Actor–Critic Reinforcement Learning for Throughput-Optimized Power Allocation in Energy Harvesting NOMA Relay-Assisted Networks

Abstract

In fifth-generation (5G) and beyond (B5G) communication systems, the growing number of connected devices and the increased traffic on the network lead to substantial energy consumption, which requires energy-efficient and high-speed communication solutions. Integrating non-orthogonal multiple access (NOMA), energy harvesting (EH), and millimeter wave (mmWave) technologies has emerged as a powerful approach for achieving massive connectivity and energy-efficient communication paradigms. NOMA-based relay-assisted mmWave networks offer high directivity and enhanced data throughput. However, their design faces significant challenges, such as blockage, limited range, Line-of-Sight (LOS) constraints, and uncertainties in channel gain.

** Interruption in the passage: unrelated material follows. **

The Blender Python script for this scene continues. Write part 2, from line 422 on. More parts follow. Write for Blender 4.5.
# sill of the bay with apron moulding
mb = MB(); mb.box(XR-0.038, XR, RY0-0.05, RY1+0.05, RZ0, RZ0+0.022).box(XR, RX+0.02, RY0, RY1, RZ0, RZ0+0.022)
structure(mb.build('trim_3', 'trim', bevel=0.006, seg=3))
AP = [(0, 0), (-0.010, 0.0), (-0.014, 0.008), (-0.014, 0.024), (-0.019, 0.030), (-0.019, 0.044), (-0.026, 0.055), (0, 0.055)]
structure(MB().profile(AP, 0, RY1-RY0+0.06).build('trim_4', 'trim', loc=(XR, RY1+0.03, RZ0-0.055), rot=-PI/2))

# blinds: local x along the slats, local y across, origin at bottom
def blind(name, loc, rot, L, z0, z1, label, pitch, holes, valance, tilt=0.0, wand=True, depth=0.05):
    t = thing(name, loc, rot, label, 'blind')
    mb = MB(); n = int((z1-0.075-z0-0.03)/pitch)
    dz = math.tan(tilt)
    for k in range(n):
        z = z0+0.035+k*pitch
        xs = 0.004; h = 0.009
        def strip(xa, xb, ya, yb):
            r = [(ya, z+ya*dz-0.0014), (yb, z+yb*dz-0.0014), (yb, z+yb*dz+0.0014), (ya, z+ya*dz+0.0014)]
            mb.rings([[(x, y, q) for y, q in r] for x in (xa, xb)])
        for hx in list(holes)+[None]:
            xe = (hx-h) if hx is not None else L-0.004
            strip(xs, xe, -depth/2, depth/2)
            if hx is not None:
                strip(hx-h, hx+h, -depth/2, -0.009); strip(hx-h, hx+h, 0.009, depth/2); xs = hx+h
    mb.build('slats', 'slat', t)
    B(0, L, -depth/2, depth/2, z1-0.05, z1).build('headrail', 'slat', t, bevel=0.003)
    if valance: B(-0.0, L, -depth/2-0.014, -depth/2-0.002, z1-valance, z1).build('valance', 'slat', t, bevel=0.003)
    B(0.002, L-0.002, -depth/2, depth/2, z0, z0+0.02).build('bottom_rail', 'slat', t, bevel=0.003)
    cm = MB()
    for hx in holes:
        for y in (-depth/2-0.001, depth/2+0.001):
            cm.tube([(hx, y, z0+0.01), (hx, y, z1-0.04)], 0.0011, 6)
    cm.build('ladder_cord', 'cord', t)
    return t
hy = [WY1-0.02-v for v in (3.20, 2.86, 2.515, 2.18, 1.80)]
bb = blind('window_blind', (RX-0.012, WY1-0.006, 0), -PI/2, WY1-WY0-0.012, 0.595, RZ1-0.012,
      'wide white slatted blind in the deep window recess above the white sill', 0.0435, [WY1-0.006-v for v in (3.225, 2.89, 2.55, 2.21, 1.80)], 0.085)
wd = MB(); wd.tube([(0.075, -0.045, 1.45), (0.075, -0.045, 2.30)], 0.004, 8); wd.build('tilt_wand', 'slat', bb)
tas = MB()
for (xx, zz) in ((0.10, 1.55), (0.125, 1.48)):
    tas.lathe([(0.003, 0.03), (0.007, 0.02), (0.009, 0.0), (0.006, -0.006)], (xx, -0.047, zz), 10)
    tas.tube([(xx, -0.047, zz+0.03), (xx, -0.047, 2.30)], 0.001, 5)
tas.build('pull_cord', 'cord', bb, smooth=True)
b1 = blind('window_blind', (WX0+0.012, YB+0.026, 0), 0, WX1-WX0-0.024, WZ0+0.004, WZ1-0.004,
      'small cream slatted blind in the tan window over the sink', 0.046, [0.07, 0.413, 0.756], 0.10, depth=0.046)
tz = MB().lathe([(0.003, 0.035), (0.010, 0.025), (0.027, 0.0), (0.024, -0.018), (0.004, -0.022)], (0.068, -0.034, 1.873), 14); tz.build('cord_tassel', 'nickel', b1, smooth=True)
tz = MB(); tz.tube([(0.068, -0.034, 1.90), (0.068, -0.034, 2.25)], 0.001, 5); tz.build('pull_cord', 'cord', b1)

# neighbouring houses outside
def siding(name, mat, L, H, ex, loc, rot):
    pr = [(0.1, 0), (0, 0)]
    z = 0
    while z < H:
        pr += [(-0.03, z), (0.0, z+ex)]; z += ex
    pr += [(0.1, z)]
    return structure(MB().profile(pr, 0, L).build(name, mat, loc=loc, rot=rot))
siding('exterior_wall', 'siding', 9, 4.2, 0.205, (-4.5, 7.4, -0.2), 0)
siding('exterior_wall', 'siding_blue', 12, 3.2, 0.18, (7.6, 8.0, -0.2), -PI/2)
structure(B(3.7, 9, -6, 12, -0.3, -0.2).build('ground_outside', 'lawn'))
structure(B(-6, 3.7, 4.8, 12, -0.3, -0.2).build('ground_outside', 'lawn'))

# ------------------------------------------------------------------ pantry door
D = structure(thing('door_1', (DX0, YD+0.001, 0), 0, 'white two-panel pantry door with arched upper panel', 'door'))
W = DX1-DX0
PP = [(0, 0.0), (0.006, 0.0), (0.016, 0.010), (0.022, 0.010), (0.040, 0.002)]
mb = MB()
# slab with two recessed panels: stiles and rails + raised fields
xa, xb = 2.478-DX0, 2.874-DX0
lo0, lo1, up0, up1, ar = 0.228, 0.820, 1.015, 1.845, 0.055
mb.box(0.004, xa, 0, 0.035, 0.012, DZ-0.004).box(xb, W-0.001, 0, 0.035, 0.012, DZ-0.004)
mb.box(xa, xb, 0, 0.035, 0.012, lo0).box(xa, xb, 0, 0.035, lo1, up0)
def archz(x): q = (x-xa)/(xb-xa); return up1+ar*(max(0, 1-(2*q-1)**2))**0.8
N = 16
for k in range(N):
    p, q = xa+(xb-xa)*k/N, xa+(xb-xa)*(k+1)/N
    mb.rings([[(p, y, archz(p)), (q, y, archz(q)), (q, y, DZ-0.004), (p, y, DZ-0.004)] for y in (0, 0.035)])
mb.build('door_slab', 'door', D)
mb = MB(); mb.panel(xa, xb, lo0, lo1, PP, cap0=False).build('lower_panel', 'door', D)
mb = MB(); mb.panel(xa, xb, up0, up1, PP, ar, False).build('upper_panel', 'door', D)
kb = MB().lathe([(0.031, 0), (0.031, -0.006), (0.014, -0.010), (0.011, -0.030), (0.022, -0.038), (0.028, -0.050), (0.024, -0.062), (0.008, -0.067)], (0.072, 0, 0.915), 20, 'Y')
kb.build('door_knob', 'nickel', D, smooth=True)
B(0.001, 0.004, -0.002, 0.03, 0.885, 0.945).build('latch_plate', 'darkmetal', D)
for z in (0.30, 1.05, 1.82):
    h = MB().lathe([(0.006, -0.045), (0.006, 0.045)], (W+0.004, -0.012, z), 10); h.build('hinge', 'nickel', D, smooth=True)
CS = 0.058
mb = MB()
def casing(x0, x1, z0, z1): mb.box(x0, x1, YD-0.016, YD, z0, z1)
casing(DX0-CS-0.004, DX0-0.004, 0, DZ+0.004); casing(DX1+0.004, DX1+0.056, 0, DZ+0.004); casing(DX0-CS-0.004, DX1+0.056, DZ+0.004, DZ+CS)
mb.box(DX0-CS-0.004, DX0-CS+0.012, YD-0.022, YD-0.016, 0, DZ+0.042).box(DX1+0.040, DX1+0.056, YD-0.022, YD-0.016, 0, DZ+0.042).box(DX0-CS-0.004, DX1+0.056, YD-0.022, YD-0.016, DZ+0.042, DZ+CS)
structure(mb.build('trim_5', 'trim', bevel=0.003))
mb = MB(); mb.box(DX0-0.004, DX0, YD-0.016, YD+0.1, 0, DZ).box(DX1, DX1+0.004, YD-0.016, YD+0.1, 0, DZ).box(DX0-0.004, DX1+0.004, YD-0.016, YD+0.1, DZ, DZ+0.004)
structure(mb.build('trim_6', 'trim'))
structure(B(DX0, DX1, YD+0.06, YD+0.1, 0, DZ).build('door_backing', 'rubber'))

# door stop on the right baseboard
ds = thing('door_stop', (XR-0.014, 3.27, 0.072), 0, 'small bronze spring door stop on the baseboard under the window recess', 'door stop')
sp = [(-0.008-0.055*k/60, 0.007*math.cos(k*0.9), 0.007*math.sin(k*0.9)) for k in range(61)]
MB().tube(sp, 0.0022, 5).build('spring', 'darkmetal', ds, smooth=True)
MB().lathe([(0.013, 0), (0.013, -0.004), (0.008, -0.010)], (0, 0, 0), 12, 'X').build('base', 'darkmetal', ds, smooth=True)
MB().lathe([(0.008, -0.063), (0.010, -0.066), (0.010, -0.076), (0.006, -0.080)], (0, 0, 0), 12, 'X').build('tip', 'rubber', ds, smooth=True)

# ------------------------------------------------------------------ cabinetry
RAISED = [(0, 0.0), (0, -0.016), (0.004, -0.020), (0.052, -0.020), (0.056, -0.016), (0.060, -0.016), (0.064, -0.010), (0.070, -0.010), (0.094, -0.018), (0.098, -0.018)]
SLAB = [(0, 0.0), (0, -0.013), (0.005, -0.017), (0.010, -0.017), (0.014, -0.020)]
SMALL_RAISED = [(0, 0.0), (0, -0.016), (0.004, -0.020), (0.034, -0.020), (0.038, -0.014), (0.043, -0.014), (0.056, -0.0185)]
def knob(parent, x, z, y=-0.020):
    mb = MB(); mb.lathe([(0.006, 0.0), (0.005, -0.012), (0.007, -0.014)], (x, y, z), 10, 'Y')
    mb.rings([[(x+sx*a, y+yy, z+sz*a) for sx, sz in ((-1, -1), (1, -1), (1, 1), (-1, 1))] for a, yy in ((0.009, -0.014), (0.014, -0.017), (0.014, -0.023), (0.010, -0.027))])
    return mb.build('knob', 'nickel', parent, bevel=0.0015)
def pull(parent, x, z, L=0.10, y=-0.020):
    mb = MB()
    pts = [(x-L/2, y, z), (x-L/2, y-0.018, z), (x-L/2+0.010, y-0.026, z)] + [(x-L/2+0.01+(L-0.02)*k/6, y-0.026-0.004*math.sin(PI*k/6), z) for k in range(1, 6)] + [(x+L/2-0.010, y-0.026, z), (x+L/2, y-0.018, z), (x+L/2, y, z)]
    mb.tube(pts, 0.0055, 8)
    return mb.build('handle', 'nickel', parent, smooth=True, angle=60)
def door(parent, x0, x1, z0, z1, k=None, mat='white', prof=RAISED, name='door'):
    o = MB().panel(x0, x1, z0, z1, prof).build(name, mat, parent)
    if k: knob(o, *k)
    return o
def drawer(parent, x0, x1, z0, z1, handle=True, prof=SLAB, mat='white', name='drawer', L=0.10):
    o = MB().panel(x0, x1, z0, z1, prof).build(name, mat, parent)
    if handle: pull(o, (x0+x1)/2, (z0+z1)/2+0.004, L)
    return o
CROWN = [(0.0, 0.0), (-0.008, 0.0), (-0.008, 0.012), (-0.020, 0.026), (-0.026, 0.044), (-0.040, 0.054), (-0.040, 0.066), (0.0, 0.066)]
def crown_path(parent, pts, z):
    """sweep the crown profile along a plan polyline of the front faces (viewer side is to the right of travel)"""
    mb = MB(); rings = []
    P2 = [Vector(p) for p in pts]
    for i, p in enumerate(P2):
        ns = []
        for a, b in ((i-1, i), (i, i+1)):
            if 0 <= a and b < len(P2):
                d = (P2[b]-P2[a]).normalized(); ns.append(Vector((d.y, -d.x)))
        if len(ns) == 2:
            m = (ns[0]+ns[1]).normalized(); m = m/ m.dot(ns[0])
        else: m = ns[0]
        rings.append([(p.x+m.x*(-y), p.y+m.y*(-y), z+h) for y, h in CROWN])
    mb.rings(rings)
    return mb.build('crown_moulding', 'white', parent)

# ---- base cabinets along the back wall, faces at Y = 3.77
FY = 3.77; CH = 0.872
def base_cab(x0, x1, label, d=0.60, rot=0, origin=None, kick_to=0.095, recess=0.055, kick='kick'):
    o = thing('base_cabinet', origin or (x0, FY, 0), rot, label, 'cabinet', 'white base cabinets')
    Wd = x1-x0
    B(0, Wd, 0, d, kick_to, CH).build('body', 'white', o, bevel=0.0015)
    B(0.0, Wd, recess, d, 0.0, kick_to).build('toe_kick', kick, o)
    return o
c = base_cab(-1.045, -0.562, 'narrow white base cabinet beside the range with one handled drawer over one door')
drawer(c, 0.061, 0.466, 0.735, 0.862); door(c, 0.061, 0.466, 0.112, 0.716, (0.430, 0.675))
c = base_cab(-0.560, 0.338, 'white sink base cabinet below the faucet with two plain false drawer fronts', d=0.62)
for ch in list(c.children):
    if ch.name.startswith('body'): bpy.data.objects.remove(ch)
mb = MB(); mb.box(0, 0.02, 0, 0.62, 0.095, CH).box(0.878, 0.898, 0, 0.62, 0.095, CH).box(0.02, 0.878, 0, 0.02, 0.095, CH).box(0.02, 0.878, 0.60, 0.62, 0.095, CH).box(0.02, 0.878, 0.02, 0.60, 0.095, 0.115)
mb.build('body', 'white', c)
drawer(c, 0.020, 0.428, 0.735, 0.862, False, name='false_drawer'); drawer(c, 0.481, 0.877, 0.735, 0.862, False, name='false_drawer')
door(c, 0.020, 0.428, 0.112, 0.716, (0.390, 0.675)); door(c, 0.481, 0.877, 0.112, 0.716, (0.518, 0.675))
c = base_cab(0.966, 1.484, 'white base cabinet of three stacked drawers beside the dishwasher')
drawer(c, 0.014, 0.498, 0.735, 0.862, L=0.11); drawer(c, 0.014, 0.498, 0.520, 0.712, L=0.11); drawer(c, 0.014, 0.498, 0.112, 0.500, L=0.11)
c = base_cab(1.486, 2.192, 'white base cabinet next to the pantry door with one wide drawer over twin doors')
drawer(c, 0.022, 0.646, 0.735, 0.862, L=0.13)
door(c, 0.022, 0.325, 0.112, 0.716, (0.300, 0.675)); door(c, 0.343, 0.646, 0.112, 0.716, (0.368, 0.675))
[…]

Integrating EH and NOMA brings design constraints, namely the uncertainty and dynamic nature of EH sources, that complicate energy management and NOMA’s power multiplexing challenges in optimizing power allocation. These factors require optimizing power and resources to ensure seamless connectivity and energy efficiency. Traditional optimization methods face challenges due to uncertainties in channel gains, EH, and blockages. Although reinforcement learning (RL) is typically used to manage uncertain environments, conventional RL algorithms cannot handle such environments with infinite state and action spaces. To address these challenges, this paper proposes a novel power-allocation framework that integrates an EH-capable source node, a relay, and multiple power-domain NOMA-based users. The proposed framework has two phases. During the first phase, the energy-harvesting source communicates with the relay to maximize the data rate while learning an optimal power allocation policy using an actor-critic approach. This method adapts to the uncertain EH process and varying channel conditions while addressing the limitations associated with infinite state and action spaces inherent in traditional RL for optimal power allocation. The second phase consists of a NOMA-based power allocation mechanism that assigns different powers to the users, such that the data received at the relay are transmitted to its designated users. As it turns out, this problem is non-convex. Hence, we use the sequential convex approximation method to solve this problem. Simulation results demonstrate that the proposed framework significantly outperforms traditional power allocation frameworks in data rate maximization and energy efficiency.